╭─ THE INPUT

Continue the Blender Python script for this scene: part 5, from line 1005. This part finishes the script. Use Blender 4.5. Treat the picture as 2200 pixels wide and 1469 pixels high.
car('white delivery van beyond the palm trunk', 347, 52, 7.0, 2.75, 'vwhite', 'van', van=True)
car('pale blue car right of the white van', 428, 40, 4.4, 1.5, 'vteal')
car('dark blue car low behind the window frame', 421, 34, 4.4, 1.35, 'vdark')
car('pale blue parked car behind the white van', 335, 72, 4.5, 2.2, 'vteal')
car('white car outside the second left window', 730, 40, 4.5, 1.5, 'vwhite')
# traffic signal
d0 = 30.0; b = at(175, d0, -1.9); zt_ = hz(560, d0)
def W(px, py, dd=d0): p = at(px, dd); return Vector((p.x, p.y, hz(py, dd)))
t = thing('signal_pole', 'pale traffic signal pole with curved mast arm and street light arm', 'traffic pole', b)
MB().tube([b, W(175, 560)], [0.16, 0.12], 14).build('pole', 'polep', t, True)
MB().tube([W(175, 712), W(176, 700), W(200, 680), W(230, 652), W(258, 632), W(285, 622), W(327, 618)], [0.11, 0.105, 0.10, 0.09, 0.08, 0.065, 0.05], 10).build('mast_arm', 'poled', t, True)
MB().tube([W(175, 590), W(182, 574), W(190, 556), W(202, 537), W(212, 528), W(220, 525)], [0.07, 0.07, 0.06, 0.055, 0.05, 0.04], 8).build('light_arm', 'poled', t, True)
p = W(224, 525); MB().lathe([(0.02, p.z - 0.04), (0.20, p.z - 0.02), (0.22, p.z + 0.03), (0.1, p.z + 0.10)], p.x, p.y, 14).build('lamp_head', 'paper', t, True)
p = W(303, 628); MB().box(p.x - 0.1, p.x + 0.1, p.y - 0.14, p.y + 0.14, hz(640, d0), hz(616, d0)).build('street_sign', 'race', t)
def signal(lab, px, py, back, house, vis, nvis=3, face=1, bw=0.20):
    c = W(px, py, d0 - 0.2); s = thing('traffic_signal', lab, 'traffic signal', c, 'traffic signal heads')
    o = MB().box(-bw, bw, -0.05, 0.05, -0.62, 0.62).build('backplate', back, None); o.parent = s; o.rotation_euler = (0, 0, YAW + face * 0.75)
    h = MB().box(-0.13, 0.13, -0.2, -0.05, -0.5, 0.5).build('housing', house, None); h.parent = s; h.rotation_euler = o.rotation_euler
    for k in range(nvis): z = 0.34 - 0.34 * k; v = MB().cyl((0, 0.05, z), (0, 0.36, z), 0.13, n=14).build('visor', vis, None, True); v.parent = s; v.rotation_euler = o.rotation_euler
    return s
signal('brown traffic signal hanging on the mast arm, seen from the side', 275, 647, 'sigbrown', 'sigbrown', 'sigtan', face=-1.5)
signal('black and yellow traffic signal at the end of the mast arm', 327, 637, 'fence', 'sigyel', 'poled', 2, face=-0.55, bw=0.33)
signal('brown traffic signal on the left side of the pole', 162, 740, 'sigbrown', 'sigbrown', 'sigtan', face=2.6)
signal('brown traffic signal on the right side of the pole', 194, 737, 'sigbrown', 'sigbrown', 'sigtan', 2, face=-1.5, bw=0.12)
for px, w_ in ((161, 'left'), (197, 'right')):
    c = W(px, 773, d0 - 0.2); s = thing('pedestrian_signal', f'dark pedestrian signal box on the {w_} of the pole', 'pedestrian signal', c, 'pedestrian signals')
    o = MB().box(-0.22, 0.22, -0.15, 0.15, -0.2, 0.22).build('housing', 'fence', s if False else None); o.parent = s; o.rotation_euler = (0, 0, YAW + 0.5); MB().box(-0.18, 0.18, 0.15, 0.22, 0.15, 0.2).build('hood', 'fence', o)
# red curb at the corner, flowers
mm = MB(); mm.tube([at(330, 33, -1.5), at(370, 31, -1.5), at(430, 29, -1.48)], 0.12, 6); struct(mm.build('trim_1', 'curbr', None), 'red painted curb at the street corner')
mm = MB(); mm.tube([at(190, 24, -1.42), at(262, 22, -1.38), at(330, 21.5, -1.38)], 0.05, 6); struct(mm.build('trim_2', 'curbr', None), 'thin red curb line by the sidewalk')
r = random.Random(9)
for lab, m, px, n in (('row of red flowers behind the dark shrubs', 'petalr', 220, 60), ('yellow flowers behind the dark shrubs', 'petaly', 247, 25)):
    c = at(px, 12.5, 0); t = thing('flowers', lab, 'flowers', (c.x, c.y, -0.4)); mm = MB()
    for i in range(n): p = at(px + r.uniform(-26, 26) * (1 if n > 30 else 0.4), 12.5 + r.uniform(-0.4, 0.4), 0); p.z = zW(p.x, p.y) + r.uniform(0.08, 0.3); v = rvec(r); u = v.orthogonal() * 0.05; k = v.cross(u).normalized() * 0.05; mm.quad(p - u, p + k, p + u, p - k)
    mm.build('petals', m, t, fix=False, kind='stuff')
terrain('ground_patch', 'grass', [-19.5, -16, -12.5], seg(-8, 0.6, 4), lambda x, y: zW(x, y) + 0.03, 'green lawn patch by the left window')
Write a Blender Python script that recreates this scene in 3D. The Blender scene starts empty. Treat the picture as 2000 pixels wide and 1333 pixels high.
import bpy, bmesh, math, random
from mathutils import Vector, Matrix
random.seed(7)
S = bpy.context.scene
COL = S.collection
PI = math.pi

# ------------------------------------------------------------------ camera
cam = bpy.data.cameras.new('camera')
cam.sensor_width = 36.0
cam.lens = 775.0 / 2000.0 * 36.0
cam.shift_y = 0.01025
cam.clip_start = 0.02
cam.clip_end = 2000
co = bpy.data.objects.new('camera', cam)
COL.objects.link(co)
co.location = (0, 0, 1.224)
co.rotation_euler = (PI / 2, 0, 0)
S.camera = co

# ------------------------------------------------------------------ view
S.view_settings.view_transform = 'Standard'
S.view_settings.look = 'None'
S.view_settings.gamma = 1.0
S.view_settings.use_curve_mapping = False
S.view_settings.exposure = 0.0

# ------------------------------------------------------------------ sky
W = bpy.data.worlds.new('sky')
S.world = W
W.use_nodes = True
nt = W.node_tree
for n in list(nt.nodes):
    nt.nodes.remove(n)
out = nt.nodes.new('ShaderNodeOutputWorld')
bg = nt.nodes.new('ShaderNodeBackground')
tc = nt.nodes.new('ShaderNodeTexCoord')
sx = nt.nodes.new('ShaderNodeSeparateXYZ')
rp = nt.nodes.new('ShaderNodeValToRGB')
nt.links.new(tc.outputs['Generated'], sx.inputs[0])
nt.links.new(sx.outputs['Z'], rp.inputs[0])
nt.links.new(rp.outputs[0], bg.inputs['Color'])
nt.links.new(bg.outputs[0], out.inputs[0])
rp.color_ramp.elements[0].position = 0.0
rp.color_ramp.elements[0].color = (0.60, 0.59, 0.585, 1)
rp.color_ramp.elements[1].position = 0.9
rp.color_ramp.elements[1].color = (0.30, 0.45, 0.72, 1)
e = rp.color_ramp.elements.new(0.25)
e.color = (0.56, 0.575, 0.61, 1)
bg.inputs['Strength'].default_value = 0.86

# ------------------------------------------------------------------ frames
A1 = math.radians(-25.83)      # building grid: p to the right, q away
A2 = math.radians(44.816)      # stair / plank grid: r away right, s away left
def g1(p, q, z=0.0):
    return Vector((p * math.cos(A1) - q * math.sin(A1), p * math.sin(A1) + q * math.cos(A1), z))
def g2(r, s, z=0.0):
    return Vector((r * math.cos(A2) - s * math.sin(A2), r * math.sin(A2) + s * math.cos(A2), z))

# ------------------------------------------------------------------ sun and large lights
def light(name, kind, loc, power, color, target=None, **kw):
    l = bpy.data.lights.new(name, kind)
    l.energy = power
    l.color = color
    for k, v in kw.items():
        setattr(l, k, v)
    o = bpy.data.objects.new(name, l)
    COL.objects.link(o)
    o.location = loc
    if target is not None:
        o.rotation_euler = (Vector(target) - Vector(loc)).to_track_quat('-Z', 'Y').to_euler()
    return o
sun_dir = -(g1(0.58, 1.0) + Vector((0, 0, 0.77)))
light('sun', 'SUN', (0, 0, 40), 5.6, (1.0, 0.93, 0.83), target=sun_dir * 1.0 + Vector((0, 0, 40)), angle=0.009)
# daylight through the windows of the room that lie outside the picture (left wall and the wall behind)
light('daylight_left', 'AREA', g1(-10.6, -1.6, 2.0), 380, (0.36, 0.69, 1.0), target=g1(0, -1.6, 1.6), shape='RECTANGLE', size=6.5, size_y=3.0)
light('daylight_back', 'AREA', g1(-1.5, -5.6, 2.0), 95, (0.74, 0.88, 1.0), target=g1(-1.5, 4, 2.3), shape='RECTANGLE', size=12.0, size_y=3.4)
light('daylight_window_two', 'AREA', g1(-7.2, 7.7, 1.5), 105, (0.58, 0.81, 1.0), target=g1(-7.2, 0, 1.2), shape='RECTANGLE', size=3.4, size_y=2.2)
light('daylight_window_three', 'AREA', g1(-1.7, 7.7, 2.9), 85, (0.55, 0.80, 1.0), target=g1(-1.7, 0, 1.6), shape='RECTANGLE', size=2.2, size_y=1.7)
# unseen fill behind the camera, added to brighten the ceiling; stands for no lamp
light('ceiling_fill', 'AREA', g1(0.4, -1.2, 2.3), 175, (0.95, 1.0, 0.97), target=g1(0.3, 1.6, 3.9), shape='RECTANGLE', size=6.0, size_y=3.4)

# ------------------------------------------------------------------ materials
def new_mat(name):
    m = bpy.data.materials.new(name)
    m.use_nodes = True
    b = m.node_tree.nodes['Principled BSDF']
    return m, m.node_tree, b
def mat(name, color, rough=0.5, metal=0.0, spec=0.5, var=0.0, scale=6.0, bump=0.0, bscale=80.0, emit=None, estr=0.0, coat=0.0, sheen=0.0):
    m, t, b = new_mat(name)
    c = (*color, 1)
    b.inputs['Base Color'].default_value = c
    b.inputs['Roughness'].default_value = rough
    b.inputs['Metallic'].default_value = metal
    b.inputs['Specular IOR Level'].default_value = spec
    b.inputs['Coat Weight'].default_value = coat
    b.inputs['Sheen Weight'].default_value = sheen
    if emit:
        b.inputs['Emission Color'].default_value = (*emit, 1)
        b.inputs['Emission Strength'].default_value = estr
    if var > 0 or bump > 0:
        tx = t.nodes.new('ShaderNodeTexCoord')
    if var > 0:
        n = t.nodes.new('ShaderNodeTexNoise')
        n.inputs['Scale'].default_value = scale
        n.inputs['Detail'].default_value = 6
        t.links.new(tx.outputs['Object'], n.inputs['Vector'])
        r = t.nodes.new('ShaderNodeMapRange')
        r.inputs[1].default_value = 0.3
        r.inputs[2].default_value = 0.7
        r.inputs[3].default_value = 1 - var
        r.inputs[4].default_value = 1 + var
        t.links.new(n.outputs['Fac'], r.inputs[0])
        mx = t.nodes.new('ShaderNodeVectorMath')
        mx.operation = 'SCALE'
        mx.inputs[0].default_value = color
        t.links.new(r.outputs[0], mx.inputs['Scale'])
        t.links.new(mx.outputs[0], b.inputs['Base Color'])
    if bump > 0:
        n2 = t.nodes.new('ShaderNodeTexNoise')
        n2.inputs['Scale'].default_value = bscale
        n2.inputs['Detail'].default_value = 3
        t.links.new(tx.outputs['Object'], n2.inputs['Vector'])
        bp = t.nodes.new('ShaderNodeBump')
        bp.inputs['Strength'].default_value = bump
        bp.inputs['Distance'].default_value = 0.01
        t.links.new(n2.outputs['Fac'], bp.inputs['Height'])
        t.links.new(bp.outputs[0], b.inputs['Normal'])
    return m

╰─

Which lines contain the word "high"? Return each of them.

SOLUTION TO THIS TASK »
Continue the Blender Python script for this scene: part 5, from line 1005. This part finishes the script. Use Blender 4.5. Treat the picture as 2200 pixels wide and 1469 pixels high.
Write a Blender Python script that recreates this scene in 3D. The Blender scene starts empty. Treat the picture as 2000 pixels wide and 1333 pixels high.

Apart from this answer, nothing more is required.